#### What is needed:
Within the material below, locate the line with "Keep writing the" and the line with "10).build('band', M_BLIND, o)", then return those two lines and all lines between them, exactly as written.

#### Entries:
* * * * * * * * *

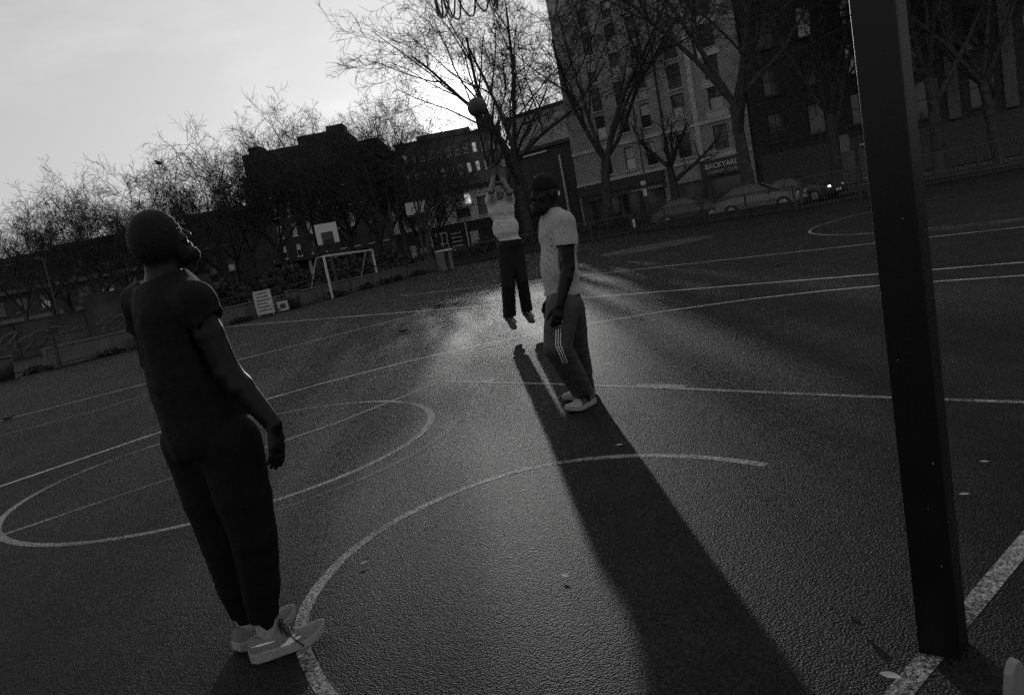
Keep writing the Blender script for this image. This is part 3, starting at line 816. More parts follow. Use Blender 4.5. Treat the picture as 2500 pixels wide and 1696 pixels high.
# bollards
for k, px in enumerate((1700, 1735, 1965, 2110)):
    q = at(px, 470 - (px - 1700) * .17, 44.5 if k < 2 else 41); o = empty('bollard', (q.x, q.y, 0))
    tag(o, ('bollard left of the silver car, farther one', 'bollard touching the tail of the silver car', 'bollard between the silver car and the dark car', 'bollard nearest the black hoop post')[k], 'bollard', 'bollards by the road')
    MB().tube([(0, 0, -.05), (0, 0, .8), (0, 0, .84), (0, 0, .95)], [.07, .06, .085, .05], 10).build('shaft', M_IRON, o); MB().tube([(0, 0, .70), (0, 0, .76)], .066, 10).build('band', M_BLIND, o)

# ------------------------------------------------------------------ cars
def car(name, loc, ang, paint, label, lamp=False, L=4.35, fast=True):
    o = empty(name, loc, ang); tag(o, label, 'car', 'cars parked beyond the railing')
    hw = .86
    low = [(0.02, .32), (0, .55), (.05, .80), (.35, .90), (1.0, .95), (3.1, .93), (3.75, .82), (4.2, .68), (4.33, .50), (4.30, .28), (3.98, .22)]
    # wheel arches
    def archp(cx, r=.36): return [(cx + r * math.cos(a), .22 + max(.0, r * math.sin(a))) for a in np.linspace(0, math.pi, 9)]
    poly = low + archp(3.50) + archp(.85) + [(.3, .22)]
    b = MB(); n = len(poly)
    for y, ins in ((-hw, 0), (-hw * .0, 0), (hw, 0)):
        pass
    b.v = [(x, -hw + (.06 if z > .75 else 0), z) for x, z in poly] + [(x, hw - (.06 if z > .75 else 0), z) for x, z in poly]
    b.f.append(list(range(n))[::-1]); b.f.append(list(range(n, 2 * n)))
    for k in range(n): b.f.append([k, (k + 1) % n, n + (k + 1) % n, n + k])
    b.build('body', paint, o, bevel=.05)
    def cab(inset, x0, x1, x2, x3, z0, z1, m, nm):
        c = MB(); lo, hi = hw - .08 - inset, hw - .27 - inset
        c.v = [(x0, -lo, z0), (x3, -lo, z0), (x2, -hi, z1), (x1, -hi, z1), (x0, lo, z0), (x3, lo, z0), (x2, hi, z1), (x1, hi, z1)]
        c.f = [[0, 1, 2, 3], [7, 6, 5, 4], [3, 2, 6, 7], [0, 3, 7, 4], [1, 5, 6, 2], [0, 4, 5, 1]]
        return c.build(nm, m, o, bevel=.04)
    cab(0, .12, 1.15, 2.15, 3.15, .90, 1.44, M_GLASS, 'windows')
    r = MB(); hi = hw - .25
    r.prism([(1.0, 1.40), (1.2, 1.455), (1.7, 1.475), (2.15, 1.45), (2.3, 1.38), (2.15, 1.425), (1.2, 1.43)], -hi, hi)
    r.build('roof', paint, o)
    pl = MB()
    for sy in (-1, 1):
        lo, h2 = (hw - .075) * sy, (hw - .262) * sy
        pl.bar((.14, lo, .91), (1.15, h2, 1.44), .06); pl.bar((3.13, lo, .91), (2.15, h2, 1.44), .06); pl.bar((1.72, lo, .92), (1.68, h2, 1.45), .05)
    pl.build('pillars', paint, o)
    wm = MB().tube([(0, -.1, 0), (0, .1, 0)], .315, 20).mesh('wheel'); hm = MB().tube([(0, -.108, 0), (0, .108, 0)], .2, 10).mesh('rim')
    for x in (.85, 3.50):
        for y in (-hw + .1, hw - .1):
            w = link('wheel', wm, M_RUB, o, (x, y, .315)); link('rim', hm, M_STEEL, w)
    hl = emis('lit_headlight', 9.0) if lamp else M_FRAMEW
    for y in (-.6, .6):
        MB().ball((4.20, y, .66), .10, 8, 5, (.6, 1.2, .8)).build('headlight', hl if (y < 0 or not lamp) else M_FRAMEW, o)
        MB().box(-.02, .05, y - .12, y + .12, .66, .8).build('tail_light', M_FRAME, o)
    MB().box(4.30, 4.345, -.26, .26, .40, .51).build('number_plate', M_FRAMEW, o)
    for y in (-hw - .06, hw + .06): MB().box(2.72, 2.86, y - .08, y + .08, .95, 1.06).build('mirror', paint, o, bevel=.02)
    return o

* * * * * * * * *

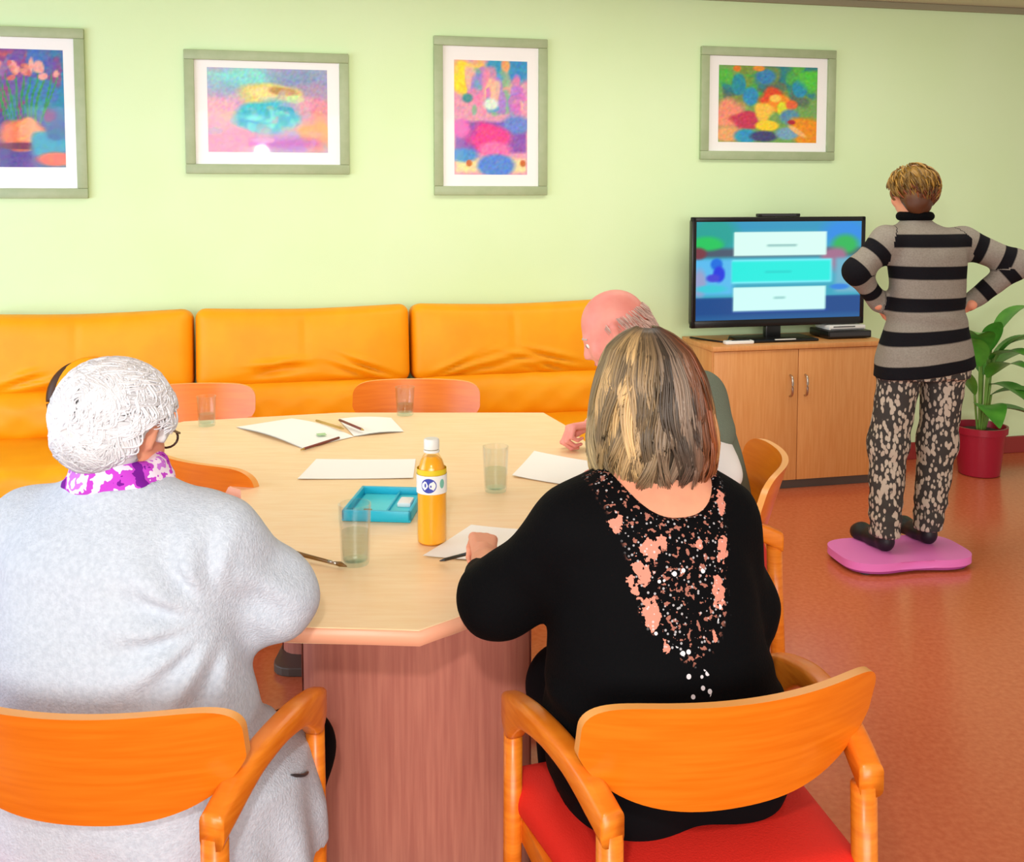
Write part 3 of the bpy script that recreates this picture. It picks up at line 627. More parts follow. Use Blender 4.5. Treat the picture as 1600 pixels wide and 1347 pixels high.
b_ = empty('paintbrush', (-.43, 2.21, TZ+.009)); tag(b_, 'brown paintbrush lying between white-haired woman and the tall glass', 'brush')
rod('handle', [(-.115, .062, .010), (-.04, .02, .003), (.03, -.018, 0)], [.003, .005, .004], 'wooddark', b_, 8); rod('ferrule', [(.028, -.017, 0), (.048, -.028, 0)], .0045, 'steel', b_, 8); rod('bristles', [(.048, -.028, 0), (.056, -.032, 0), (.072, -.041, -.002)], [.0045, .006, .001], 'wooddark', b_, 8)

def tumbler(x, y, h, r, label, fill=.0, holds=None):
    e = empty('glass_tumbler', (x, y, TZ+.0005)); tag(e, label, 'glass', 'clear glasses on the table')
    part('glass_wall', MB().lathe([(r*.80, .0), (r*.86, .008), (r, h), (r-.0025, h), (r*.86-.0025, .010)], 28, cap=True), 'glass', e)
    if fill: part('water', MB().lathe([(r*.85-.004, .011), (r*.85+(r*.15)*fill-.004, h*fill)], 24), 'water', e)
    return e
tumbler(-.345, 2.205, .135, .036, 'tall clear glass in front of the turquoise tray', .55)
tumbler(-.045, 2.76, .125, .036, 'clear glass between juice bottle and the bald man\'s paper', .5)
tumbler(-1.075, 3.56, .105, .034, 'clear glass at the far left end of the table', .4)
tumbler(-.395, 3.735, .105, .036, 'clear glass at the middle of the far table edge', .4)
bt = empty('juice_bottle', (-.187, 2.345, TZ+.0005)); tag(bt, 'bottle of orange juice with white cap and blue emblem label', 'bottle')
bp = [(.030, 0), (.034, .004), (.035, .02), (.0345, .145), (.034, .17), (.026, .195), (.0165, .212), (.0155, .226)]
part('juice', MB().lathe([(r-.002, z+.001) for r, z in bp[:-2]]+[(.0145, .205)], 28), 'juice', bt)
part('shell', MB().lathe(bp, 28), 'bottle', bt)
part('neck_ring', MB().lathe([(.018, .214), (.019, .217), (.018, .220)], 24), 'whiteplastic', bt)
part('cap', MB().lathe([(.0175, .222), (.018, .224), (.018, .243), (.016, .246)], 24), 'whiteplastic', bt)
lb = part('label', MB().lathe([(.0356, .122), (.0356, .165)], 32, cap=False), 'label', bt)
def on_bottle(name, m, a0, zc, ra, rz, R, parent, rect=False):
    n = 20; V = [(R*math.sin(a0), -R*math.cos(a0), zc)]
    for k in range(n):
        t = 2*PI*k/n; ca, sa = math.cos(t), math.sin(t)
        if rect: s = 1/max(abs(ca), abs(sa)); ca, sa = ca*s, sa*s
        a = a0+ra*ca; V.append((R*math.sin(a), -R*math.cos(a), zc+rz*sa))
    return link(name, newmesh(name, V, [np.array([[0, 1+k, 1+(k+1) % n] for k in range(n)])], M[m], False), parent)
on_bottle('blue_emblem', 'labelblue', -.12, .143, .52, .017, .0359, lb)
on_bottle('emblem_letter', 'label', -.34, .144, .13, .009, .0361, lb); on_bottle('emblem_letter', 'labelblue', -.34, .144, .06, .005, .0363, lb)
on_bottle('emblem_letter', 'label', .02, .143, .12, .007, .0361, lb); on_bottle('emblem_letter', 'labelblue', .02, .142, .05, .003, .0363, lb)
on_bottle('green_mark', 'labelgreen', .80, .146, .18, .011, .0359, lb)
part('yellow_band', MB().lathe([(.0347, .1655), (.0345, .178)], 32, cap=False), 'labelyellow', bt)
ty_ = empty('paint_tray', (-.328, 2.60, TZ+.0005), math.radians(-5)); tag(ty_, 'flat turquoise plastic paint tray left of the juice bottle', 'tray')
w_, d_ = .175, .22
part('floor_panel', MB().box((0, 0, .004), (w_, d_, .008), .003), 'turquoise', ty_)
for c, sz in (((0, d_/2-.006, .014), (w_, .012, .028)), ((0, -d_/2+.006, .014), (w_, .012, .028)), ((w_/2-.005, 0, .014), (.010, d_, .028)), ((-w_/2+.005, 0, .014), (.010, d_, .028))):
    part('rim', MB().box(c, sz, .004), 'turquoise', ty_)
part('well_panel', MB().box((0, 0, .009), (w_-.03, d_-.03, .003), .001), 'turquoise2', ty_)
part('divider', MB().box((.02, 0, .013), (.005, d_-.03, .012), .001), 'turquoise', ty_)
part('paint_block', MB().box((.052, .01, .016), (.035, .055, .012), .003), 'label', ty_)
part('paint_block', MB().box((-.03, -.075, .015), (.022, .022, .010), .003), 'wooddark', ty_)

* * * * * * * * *

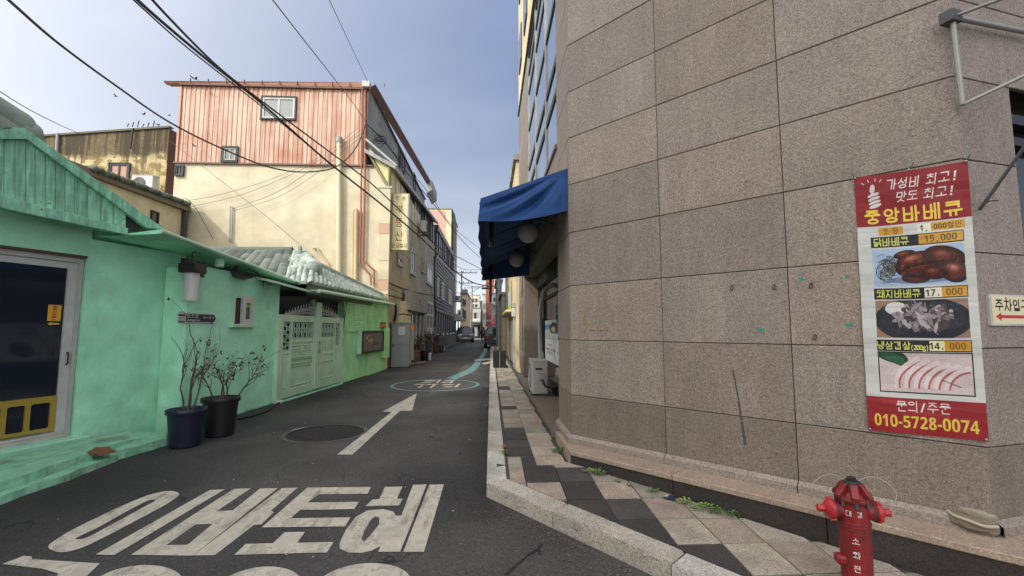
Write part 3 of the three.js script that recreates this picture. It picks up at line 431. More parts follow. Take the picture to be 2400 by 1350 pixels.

* * * * * * * * *

#### Written response:
Keep writing the Blender script for this image. This is part 3, starting at line 816. More parts follow. Use Blender 4.5. Treat the picture as 2500 pixels wide and 1696 pixels high.
# bollards
for k, px in enumerate((1700, 1735, 1965, 2110)):
    q = at(px, 470 - (px - 1700) * .17, 44.5 if k < 2 else 41); o = empty('bollard', (q.x, q.y, 0))
    tag(o, ('bollard left of the silver car, farther one', 'bollard touching the tail of the silver car', 'bollard between the silver car and the dark car', 'bollard nearest the black hoop post')[k], 'bollard', 'bollards by the road')
    MB().tube([(0, 0, -.05), (0, 0, .8), (0, 0, .84), (0, 0, .95)], [.07, .06, .085, .05], 10).build('shaft', M_IRON, o); MB().tube([(0, 0, .70), (0, 0, .76)], .066, 10).build('band', M_BLIND, o)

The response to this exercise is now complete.